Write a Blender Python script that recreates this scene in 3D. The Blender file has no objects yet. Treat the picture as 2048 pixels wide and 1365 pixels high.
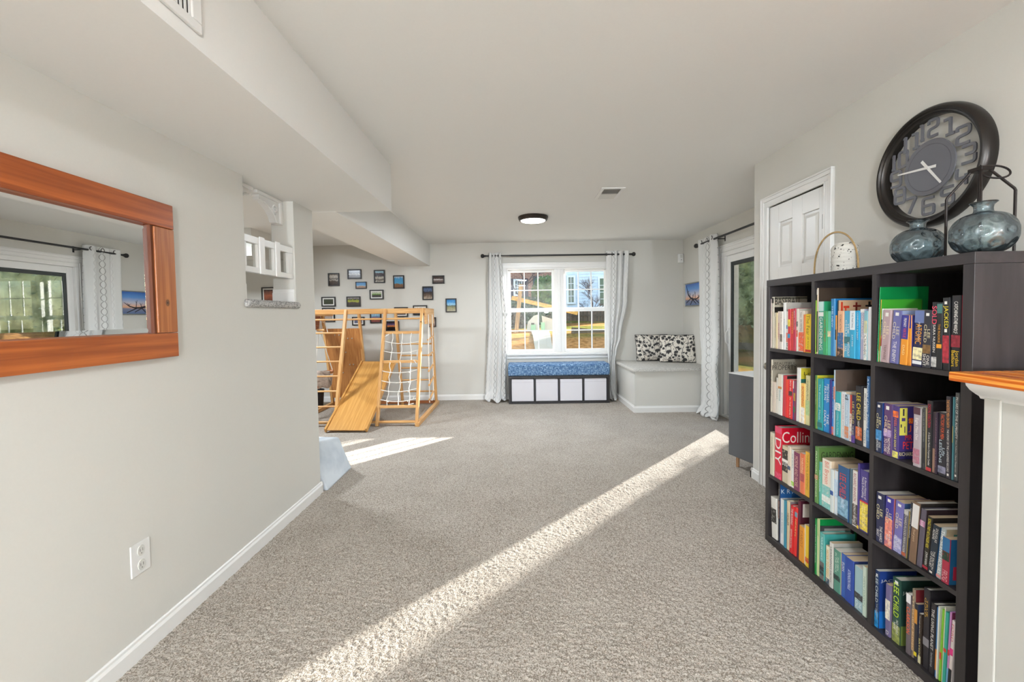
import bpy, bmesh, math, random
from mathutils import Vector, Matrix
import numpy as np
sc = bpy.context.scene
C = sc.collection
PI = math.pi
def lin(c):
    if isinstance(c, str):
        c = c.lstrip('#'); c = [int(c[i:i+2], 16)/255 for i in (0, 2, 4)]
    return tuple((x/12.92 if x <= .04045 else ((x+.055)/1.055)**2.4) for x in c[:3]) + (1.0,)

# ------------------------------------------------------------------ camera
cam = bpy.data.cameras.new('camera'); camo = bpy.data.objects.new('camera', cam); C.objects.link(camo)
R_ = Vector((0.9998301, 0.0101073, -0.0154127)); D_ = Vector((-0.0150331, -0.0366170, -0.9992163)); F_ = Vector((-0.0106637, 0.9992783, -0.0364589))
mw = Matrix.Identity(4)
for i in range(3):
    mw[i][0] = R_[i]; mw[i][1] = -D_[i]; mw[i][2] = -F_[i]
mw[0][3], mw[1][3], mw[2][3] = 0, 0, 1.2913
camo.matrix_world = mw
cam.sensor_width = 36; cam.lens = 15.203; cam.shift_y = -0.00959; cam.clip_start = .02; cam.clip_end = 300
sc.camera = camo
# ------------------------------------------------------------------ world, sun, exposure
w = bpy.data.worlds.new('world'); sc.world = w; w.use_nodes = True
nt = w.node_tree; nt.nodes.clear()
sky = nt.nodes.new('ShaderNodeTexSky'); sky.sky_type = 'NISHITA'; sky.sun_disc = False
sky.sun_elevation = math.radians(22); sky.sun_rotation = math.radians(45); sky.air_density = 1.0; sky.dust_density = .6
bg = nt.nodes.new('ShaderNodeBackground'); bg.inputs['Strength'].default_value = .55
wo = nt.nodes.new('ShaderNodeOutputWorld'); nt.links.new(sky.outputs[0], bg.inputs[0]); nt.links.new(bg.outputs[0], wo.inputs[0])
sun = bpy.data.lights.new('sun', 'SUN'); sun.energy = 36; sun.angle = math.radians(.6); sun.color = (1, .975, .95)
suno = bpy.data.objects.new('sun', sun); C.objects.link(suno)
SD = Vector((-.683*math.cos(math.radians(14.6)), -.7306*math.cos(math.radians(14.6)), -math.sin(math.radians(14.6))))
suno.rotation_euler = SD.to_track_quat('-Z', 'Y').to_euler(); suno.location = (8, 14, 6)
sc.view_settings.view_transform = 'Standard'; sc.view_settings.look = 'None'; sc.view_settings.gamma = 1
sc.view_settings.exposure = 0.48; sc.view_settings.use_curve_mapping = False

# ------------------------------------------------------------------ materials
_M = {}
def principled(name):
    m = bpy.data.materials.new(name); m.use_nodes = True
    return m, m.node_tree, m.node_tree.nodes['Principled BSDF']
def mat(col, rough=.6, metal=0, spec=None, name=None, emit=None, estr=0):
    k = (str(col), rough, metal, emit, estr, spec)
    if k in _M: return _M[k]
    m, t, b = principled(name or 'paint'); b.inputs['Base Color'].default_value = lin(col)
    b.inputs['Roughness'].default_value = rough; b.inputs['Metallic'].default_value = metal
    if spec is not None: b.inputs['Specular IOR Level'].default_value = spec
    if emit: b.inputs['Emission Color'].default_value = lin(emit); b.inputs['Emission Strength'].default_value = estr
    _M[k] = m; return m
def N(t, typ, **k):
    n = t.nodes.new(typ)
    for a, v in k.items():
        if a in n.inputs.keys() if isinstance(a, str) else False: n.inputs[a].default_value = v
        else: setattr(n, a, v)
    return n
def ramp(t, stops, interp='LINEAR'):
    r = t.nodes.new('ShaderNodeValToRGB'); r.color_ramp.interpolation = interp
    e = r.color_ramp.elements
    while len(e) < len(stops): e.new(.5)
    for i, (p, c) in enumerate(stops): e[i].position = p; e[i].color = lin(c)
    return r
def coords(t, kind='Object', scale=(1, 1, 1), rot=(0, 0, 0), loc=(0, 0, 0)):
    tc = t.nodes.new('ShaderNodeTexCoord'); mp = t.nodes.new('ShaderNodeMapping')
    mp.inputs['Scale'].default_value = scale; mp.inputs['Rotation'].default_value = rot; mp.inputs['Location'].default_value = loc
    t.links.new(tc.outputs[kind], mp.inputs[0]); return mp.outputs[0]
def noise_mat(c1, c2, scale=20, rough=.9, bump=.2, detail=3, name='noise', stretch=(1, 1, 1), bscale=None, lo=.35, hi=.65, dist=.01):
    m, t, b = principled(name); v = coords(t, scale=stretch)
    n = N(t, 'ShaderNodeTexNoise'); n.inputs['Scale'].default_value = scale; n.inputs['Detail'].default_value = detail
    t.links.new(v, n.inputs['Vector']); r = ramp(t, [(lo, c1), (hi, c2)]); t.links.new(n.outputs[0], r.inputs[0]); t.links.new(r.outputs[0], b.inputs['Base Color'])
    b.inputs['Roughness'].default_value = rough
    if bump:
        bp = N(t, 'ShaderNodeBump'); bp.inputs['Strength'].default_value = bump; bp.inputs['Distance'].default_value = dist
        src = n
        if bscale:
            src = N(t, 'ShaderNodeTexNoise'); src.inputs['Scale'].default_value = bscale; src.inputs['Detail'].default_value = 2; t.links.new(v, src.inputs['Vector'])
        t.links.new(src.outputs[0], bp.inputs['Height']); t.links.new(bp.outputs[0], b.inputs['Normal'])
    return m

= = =

WHAT NEEDS TO BE DONE: Repeat the listing above exactly from its first line to the line containing "return tuple((x/12.92 if", both included, and omit the pictures.

THE ANSWER:
Write a Blender Python script that recreates this scene in 3D. The Blender file has no objects yet. Treat the picture as 2048 pixels wide and 1365 pixels high.
import bpy, bmesh, math, random
from mathutils import Vector, Matrix
import numpy as np
sc = bpy.context.scene
C = sc.collection
PI = math.pi
def lin(c):
    if isinstance(c, str):
        c = c.lstrip('#'); c = [int(c[i:i+2], 16)/255 for i in (0, 2, 4)]
    return tuple((x/12.92 if x <= .04045 else ((x+.055)/1.055)**2.4) for x in c[:3]) + (1.0,)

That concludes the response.